Data segment:
· · · · ·

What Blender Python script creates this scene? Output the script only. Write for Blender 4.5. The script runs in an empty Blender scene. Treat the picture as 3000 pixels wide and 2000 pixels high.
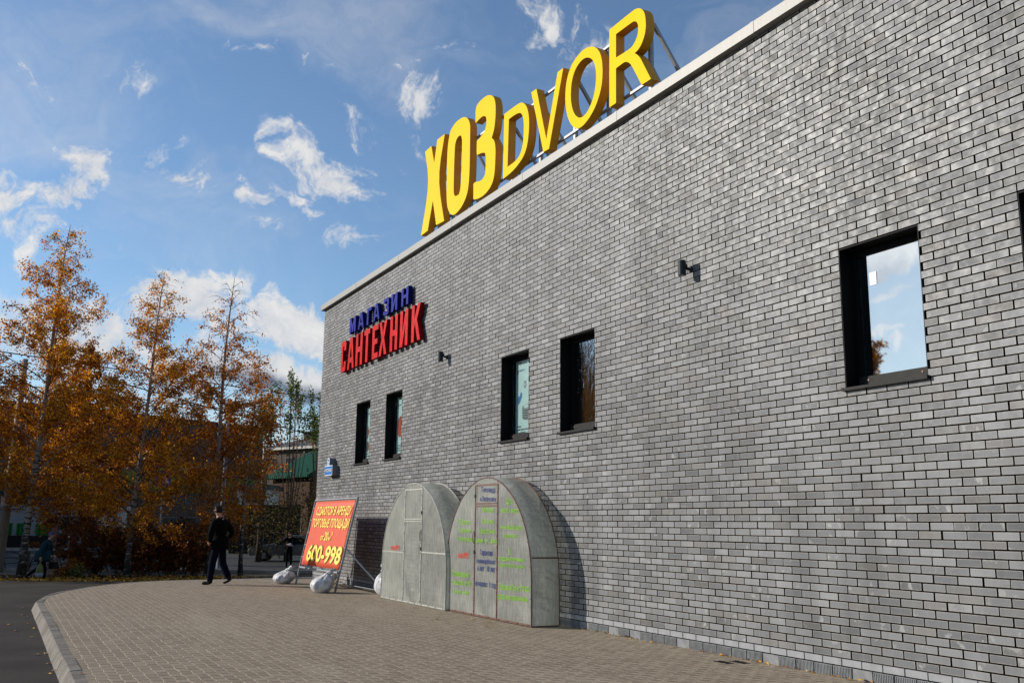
import bpy, bmesh, math, random
import numpy as np
from mathutils import Vector, Matrix
from mathutils.geometry import tessellate_polygon

S = bpy.context.scene
COL = S.collection

# ------------------------------------------------------------------ camera
cam_d = bpy.data.cameras.new("camera")
cam = bpy.data.objects.new("camera", cam_d)
COL.objects.link(cam)
S.camera = cam
YAW, PITCH, ROLL = map(math.radians, (27.6692, 10.7572, 0.5578))
CAM = Vector((-7.7296, 0.0, 1.4869))
_d = Vector((math.sin(YAW) * math.cos(PITCH), math.cos(YAW) * math.cos(PITCH), math.sin(PITCH)))
_r = _d.cross(Vector((0, 0, 1))).normalized()
_u = _r.cross(_d)
_r, _u = (math.cos(ROLL) * _r + math.sin(ROLL) * _u, -math.sin(ROLL) * _r + math.cos(ROLL) * _u)
cam.matrix_world = Matrix(((_r.x, _u.x, -_d.x, CAM.x), (_r.y, _u.y, -_d.y, CAM.y), (_r.z, _u.z, -_d.z, CAM.z), (0, 0, 0, 1)))
cam_d.sensor_width = 36
cam_d.lens = 33.833
cam_d.clip_start = 0.05
cam_d.clip_end = 5000

# ------------------------------------------------------------------ render / colour
S.render.engine = 'CYCLES'
S.view_settings.view_transform = 'Standard'
S.view_settings.look = 'None'
S.view_settings.gamma = 1
S.view_settings.use_curve_mapping = False
S.view_settings.exposure = 0.0

SUN = Vector((-1.0, 0.85, 0.53)).normalized()
SUN_EL = math.asin(SUN.z)
SUN_ROT = math.atan2(SUN.x, SUN.y)

# ------------------------------------------------------------------ node helpers
class NT:
    def __init__(s, tree):
        s.t = tree; s.n = tree.nodes; s.l = tree.links
    def node(s, typ, **kw):
        n = s.n.new(typ)
        for k, v in kw.items(): setattr(n, k, v)
        return n
    def put(s, sock, v):
        if v is None: return
        if hasattr(v, 'is_linked') or isinstance(v, bpy.types.NodeSocket): s.l.new(v, sock)
        else:
            if isinstance(v, (tuple, list)) and len(v) == 3 and sock.type == 'RGBA': v = (*v, 1)
            sock.default_value = v
    def m(s, op, a, b=None, c=None, clamp=False):
        n = s.node('ShaderNodeMath', operation=op); n.use_clamp = clamp
        s.put(n.inputs[0], a); s.put(n.inputs[1], b)
        if c is not None: s.put(n.inputs[2], c)
        return n.outputs[0]
    def vm(s, op, a, b=None, c=None):
        n = s.node('ShaderNodeVectorMath', operation=op)
        s.put(n.inputs[0], a); s.put(n.inputs[1], b)
        if c is not None: s.put(n.inputs[3 if op == 'SCALE' else 2], c)
        return n.outputs['Value'] if op in ('DOT_PRODUCT', 'LENGTH', 'DISTANCE') else n.outputs[0]
    def mix(s, f, a, b, mode='MIX'):
        n = s.node('ShaderNodeMix', data_type='RGBA', blend_type=mode)
        s.put(n.inputs[0], f); s.put(n.inputs[6], a); s.put(n.inputs[7], b)
        return n.outputs[2]
    def noise(s, vec, scale, detail=3, rough=0.55, dim='3D', dist=0.0):
        n = s.node('ShaderNodeTexNoise', noise_dimensions=dim)
        s.put(n.inputs['Vector'], vec); n.inputs['Scale'].default_value = scale
        n.inputs['Detail'].default_value = detail; n.inputs['Roughness'].default_value = rough
        n.inputs['Distortion'].default_value = dist
        return n.outputs[0]
    def ramp(s, f, lo, hi, a=0.0, b=1.0, smooth=True):
        n = s.node('ShaderNodeMapRange'); n.clamp = True
        if smooth: n.interpolation_type = 'SMOOTHSTEP'
        s.put(n.inputs[0], f)
        for i, v in enumerate((lo, hi, a, b)): s.put(n.inputs[i + 1], v)
        return n.outputs[0]
    def sep(s, v):
        n = s.node('ShaderNodeSeparateXYZ'); s.put(n.inputs[0], v); return n.outputs
    def comb(s, x, y, z):
        n = s.node('ShaderNodeCombineXYZ')
        for i, v in enumerate((x, y, z)): s.put(n.inputs[i], v)
        return n.outputs[0]
    def bump(s, h, strength=0.5, dist=0.01):
        n = s.node('ShaderNodeBump'); s.put(n.inputs['Height'], h)
        n.inputs['Strength'].default_value = strength; n.inputs['Distance'].default_value = dist
        return n.outputs[0]
    def attr(s, name):
        return s.node('ShaderNodeAttribute', attribute_name=name)

def material(name):
    m = bpy.data.materials.new(name); m.use_nodes = True
    nt = NT(m.node_tree); p = nt.n['Principled BSDF']
    return m, nt, p

def simple(name, col, rough=0.6, metal=0.0, var=0.12, scale=6.0, bump=0.0, spec=0.35):
    m, nt, p = material(name)
    tc = nt.node('ShaderNodeTexCoord').outputs['Object']
    n = nt.noise(tc, scale, 5, 0.6)
    f = nt.ramp(n, 0.3, 0.7, 1 - var, 1 + var, smooth=False)
    c = nt.vm('SCALE', tuple(col), None, f)
    nt.put(p.inputs['Base Color'], c)
    p.inputs['Roughness'].default_value = rough; p.inputs['Metallic'].default_value = metal
    p.inputs['Specular IOR Level'].default_value = spec if max(col) > 0.06 else spec * 0.3
    if bump: nt.put(p.inputs['Normal'], nt.bump(nt.noise(tc, scale * 6, 4), 0.6, bump))
    return m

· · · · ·

Exercise objective:
Please write out all the data again word for word, but not the pictures.

Output for this task:
What Blender Python script creates this scene? Output the script only. Write for Blender 4.5. The script runs in an empty Blender scene. Treat the picture as 3000 pixels wide and 2000 pixels high.
import bpy, bmesh, math, random
import numpy as np
from mathutils import Vector, Matrix
from mathutils.geometry import tessellate_polygon

S = bpy.context.scene
COL = S.collection

# ------------------------------------------------------------------ camera
cam_d = bpy.data.cameras.new("camera")
cam = bpy.data.objects.new("camera", cam_d)
COL.objects.link(cam)
S.camera = cam
YAW, PITCH, ROLL = map(math.radians, (27.6692, 10.7572, 0.5578))
CAM = Vector((-7.7296, 0.0, 1.4869))
_d = Vector((math.sin(YAW) * math.cos(PITCH), math.cos(YAW) * math.cos(PITCH), math.sin(PITCH)))
_r = _d.cross(Vector((0, 0, 1))).normalized()
_u = _r.cross(_d)
_r, _u = (math.cos(ROLL) * _r + math.sin(ROLL) * _u, -math.sin(ROLL) * _r + math.cos(ROLL) * _u)
cam.matrix_world = Matrix(((_r.x, _u.x, -_d.x, CAM.x), (_r.y, _u.y, -_d.y, CAM.y), (_r.z, _u.z, -_d.z, CAM.z), (0, 0, 0, 1)))
cam_d.sensor_width = 36
cam_d.lens = 33.833
cam_d.clip_start = 0.05
cam_d.clip_end = 5000

# ------------------------------------------------------------------ render / colour
S.render.engine = 'CYCLES'
S.view_settings.view_transform = 'Standard'
S.view_settings.look = 'None'
S.view_settings.gamma = 1
S.view_settings.use_curve_mapping = False
S.view_settings.exposure = 0.0

SUN = Vector((-1.0, 0.85, 0.53)).normalized()
SUN_EL = math.asin(SUN.z)
SUN_ROT = math.atan2(SUN.x, SUN.y)

# ------------------------------------------------------------------ node helpers
class NT:
    def __init__(s, tree):
        s.t = tree; s.n = tree.nodes; s.l = tree.links
    def node(s, typ, **kw):
        n = s.n.new(typ)
        for k, v in kw.items(): setattr(n, k, v)
        return n
    def put(s, sock, v):
        if v is None: return
        if hasattr(v, 'is_linked') or isinstance(v, bpy.types.NodeSocket): s.l.new(v, sock)
        else:
            if isinstance(v, (tuple, list)) and len(v) == 3 and sock.type == 'RGBA': v = (*v, 1)
            sock.default_value = v
    def m(s, op, a, b=None, c=None, clamp=False):
        n = s.node('ShaderNodeMath', operation=op); n.use_clamp = clamp
        s.put(n.inputs[0], a); s.put(n.inputs[1], b)
        if c is not None: s.put(n.inputs[2], c)
        return n.outputs[0]
    def vm(s, op, a, b=None, c=None):
        n = s.node('ShaderNodeVectorMath', operation=op)
        s.put(n.inputs[0], a); s.put(n.inputs[1], b)
        if c is not None: s.put(n.inputs[3 if op == 'SCALE' else 2], c)
        return n.outputs['Value'] if op in ('DOT_PRODUCT', 'LENGTH', 'DISTANCE') else n.outputs[0]
    def mix(s, f, a, b, mode='MIX'):
        n = s.node('ShaderNodeMix', data_type='RGBA', blend_type=mode)
        s.put(n.inputs[0], f); s.put(n.inputs[6], a); s.put(n.inputs[7], b)
        return n.outputs[2]
    def noise(s, vec, scale, detail=3, rough=0.55, dim='3D', dist=0.0):
        n = s.node('ShaderNodeTexNoise', noise_dimensions=dim)
        s.put(n.inputs['Vector'], vec); n.inputs['Scale'].default_value = scale
        n.inputs['Detail'].default_value = detail; n.inputs['Roughness'].default_value = rough
        n.inputs['Distortion'].default_value = dist
        return n.outputs[0]
    def ramp(s, f, lo, hi, a=0.0, b=1.0, smooth=True):
        n = s.node('ShaderNodeMapRange'); n.clamp = True
        if smooth: n.interpolation_type = 'SMOOTHSTEP'
        s.put(n.inputs[0], f)
        for i, v in enumerate((lo, hi, a, b)): s.put(n.inputs[i + 1], v)
        return n.outputs[0]
    def sep(s, v):
        n = s.node('ShaderNodeSeparateXYZ'); s.put(n.inputs[0], v); return n.outputs
    def comb(s, x, y, z):
        n = s.node('ShaderNodeCombineXYZ')
        for i, v in enumerate((x, y, z)): s.put(n.inputs[i], v)
        return n.outputs[0]
    def bump(s, h, strength=0.5, dist=0.01):
        n = s.node('ShaderNodeBump'); s.put(n.inputs['Height'], h)
        n.inputs['Strength'].default_value = strength; n.inputs['Distance'].default_value = dist
        return n.outputs[0]
    def attr(s, name):
        return s.node('ShaderNodeAttribute', attribute_name=name)

def material(name):
    m = bpy.data.materials.new(name); m.use_nodes = True
    nt = NT(m.node_tree); p = nt.n['Principled BSDF']
    return m, nt, p

def simple(name, col, rough=0.6, metal=0.0, var=0.12, scale=6.0, bump=0.0, spec=0.35):
    m, nt, p = material(name)
    tc = nt.node('ShaderNodeTexCoord').outputs['Object']
    n = nt.noise(tc, scale, 5, 0.6)
    f = nt.ramp(n, 0.3, 0.7, 1 - var, 1 + var, smooth=False)
    c = nt.vm('SCALE', tuple(col), None, f)
    nt.put(p.inputs['Base Color'], c)
    p.inputs['Roughness'].default_value = rough; p.inputs['Metallic'].default_value = metal
    p.inputs['Specular IOR Level'].default_value = spec if max(col) > 0.06 else spec * 0.3
    if bump: nt.put(p.inputs['Normal'], nt.bump(nt.noise(tc, scale * 6, 4), 0.6, bump))
    return m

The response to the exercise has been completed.